_SET TASK:_ Search the data for the string "script" and extract every line where it appears.

_SOURCE RECORDS:_
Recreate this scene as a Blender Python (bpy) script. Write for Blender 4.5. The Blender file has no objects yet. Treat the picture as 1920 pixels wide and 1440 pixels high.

...

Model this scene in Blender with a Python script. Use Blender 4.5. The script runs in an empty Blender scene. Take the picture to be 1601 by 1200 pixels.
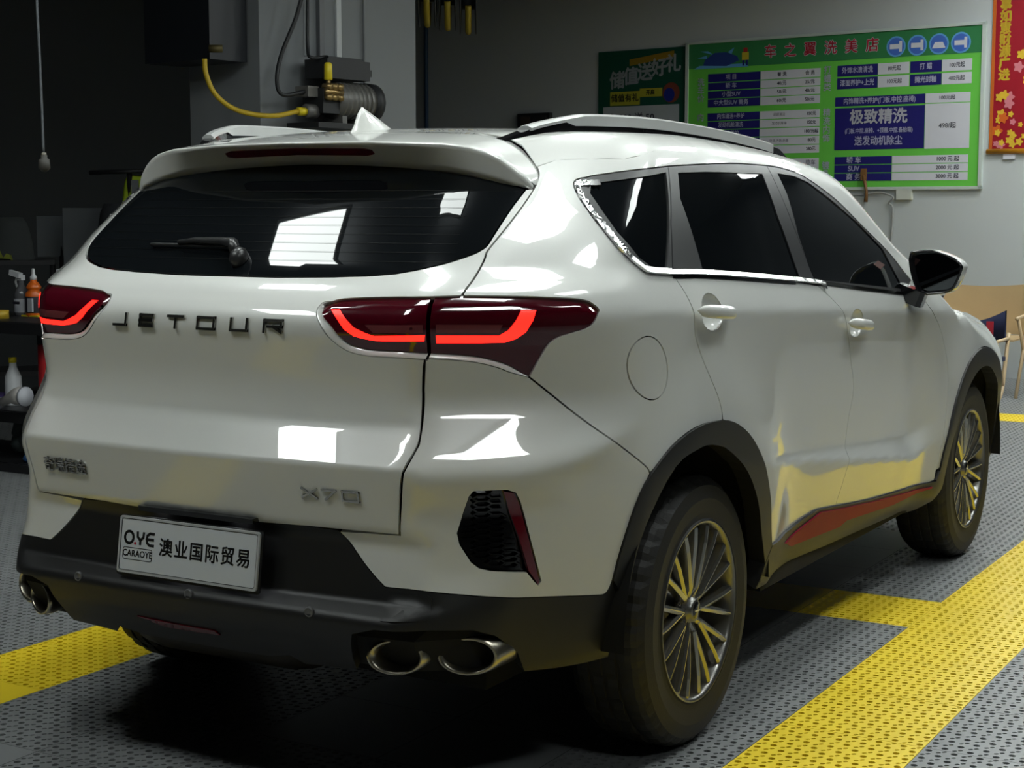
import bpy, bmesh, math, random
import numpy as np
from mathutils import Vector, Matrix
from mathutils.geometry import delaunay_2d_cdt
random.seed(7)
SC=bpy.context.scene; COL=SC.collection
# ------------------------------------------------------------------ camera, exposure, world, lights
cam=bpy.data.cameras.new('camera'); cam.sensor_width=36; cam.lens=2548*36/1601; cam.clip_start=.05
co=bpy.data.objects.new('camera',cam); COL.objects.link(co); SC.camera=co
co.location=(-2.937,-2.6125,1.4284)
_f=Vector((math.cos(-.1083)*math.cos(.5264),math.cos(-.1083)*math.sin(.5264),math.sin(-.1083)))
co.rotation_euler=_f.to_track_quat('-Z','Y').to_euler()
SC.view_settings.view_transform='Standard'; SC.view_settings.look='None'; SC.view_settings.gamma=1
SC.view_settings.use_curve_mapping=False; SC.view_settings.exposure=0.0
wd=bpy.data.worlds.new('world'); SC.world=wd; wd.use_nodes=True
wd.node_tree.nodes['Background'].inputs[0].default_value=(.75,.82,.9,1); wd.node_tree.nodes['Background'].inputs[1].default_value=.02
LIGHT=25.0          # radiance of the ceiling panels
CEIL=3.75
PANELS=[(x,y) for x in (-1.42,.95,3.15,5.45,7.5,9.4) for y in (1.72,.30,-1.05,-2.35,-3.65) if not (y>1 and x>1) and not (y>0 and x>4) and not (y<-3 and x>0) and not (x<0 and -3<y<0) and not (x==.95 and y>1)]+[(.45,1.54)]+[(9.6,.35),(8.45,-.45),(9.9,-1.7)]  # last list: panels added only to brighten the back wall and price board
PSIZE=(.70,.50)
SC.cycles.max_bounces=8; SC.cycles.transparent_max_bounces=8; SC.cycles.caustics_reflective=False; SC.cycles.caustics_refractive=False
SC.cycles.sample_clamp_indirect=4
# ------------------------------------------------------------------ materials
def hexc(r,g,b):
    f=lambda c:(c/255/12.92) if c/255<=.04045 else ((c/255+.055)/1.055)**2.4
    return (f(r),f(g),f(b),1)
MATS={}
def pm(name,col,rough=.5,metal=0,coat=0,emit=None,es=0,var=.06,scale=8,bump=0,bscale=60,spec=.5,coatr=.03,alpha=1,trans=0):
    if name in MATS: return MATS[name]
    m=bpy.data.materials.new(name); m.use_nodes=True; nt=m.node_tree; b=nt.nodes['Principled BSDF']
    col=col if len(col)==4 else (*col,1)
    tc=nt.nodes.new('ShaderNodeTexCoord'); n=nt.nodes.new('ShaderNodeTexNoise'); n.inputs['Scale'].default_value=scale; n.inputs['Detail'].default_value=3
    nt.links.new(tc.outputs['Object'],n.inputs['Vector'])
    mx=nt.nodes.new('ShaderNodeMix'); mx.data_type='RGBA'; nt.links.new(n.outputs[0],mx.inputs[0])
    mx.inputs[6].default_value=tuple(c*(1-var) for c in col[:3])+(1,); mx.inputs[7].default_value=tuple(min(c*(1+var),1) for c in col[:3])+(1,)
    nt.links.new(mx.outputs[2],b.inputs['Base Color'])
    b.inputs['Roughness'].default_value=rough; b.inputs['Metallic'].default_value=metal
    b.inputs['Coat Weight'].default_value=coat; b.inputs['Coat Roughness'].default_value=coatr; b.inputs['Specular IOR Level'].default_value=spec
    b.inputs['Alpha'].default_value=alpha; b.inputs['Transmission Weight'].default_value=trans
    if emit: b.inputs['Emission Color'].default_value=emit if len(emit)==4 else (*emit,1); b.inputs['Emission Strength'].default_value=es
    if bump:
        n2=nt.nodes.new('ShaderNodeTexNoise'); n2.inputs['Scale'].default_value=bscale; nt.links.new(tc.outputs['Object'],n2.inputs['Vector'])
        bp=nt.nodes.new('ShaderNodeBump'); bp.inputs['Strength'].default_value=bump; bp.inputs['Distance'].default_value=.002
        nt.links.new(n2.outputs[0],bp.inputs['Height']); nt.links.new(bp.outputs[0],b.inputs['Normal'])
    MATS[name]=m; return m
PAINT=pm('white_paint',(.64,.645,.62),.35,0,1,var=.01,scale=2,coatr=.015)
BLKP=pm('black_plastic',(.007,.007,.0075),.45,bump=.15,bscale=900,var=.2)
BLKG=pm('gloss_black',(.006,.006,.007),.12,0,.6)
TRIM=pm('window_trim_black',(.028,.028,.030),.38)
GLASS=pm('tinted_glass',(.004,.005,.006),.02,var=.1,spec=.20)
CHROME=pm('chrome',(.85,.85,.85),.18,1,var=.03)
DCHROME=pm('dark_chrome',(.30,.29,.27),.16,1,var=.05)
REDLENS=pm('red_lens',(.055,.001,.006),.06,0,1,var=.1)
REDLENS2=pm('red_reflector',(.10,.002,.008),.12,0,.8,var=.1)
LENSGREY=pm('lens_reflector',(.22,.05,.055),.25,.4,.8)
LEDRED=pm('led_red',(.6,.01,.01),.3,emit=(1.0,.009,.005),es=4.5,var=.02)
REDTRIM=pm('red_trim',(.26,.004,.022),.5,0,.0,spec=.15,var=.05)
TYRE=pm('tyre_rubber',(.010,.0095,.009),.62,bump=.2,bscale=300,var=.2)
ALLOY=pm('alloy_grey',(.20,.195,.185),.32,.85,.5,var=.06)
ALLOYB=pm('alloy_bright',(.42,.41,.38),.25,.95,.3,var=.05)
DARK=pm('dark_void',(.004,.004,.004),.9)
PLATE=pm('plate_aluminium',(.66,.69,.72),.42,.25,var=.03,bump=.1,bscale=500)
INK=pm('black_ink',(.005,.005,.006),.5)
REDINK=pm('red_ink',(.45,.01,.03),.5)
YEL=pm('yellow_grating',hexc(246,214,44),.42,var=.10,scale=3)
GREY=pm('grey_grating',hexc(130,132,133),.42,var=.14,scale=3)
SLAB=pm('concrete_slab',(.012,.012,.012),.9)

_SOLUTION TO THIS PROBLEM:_
Recreate this scene as a Blender Python (bpy) script. Write for Blender 4.5. The Blender file has no objects yet. Treat the picture as 1920 pixels wide and 1440 pixels high.
Model this scene in Blender with a Python script. Use Blender 4.5. The script runs in an empty Blender scene. Take the picture to be 1601 by 1200 pixels.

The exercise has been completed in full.